- _THE PROBLEM_:
Transcribe the listing below from its opening line up to and including the line that contains "scuffs(M_BLUE)"; reproduce nothing else.

- _GIVEN DATA_:
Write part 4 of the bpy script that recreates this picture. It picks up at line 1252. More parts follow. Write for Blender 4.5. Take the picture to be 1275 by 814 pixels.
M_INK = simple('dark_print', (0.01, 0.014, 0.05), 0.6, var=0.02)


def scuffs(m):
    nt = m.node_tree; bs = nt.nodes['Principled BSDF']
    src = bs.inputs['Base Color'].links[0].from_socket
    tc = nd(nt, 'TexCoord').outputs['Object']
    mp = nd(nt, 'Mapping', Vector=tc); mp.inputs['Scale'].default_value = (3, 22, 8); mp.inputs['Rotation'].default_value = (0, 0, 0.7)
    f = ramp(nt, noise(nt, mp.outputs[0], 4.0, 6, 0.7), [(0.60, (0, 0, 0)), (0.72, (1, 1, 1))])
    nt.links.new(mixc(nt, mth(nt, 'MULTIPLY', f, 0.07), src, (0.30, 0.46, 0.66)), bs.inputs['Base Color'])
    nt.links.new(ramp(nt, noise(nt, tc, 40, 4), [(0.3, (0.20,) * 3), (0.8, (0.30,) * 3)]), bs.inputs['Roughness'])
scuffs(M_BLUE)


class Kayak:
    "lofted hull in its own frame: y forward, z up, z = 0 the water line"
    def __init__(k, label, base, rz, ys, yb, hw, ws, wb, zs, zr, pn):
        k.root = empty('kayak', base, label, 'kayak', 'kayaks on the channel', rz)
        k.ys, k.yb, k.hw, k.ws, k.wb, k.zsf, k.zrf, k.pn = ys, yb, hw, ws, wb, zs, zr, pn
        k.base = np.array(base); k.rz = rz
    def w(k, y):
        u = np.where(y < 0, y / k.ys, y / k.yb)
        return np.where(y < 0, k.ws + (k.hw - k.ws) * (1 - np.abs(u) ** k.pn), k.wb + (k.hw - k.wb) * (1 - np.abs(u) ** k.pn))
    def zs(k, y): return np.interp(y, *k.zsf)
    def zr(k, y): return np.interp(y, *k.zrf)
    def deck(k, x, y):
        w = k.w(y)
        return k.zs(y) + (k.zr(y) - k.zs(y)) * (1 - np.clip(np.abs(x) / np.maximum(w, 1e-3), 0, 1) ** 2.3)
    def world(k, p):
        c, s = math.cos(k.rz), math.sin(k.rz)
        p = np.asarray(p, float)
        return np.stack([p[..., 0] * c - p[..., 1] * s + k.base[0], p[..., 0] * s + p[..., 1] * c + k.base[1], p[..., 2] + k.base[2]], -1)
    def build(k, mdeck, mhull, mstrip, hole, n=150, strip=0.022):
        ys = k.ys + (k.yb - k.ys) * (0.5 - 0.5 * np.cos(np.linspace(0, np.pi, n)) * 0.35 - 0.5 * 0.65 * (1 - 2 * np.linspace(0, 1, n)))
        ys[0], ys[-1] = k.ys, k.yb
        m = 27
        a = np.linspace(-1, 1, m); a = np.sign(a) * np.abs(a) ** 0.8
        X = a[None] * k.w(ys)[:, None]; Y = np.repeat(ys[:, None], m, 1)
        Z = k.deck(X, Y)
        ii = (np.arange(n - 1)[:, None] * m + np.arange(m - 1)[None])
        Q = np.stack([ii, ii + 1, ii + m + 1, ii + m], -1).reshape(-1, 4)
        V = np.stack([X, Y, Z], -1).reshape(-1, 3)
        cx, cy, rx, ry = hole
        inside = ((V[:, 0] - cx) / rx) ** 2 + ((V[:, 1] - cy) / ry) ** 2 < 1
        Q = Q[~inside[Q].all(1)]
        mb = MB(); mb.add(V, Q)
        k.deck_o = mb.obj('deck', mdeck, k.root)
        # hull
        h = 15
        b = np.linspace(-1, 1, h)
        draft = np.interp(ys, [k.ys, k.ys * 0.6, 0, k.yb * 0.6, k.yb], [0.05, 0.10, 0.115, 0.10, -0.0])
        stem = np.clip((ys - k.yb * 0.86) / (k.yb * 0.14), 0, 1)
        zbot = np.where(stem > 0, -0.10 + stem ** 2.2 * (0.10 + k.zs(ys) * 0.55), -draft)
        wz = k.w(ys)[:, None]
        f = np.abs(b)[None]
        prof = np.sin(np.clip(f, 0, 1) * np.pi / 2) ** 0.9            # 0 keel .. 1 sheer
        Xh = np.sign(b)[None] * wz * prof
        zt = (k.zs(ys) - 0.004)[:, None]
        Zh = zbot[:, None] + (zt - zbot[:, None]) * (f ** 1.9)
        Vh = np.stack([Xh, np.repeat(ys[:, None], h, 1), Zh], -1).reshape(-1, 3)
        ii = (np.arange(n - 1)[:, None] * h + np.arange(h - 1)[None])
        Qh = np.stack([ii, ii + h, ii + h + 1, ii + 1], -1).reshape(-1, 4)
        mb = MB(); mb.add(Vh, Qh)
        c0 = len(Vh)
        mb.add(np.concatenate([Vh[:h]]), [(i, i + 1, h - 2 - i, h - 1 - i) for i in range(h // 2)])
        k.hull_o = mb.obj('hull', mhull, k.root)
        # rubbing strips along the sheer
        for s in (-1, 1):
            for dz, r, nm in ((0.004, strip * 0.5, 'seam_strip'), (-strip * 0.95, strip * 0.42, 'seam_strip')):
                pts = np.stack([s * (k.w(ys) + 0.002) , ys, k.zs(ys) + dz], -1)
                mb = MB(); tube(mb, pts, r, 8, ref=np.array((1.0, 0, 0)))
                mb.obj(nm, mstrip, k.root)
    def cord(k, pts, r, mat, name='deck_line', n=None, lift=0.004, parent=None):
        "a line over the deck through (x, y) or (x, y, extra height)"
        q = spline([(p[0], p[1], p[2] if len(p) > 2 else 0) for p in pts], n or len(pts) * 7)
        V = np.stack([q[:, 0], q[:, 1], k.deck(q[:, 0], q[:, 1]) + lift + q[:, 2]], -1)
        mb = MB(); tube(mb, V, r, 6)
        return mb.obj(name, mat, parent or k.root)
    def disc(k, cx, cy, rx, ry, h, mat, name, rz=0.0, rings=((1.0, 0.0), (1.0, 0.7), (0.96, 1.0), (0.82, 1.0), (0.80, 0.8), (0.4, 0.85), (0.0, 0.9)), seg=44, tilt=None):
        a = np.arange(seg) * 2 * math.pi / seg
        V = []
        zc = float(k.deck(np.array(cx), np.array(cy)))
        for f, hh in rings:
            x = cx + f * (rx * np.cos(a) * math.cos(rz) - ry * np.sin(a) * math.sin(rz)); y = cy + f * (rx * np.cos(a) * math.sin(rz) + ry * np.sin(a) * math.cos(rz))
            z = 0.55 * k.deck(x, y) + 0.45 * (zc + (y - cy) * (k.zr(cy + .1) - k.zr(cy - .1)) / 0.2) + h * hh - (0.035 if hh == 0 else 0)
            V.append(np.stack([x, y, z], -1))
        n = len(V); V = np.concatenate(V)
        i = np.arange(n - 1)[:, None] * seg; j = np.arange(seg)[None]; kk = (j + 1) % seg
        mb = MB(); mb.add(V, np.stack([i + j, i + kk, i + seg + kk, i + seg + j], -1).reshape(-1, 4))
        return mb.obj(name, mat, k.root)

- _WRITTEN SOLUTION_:
Write part 4 of the bpy script that recreates this picture. It picks up at line 1252. More parts follow. Write for Blender 4.5. Take the picture to be 1275 by 814 pixels.
M_INK = simple('dark_print', (0.01, 0.014, 0.05), 0.6, var=0.02)


def scuffs(m):
    nt = m.node_tree; bs = nt.nodes['Principled BSDF']
    src = bs.inputs['Base Color'].links[0].from_socket
    tc = nd(nt, 'TexCoord').outputs['Object']
    mp = nd(nt, 'Mapping', Vector=tc); mp.inputs['Scale'].default_value = (3, 22, 8); mp.inputs['Rotation'].default_value = (0, 0, 0.7)
    f = ramp(nt, noise(nt, mp.outputs[0], 4.0, 6, 0.7), [(0.60, (0, 0, 0)), (0.72, (1, 1, 1))])
    nt.links.new(mixc(nt, mth(nt, 'MULTIPLY', f, 0.07), src, (0.30, 0.46, 0.66)), bs.inputs['Base Color'])
    nt.links.new(ramp(nt, noise(nt, tc, 40, 4), [(0.3, (0.20,) * 3), (0.8, (0.30,) * 3)]), bs.inputs['Roughness'])
scuffs(M_BLUE)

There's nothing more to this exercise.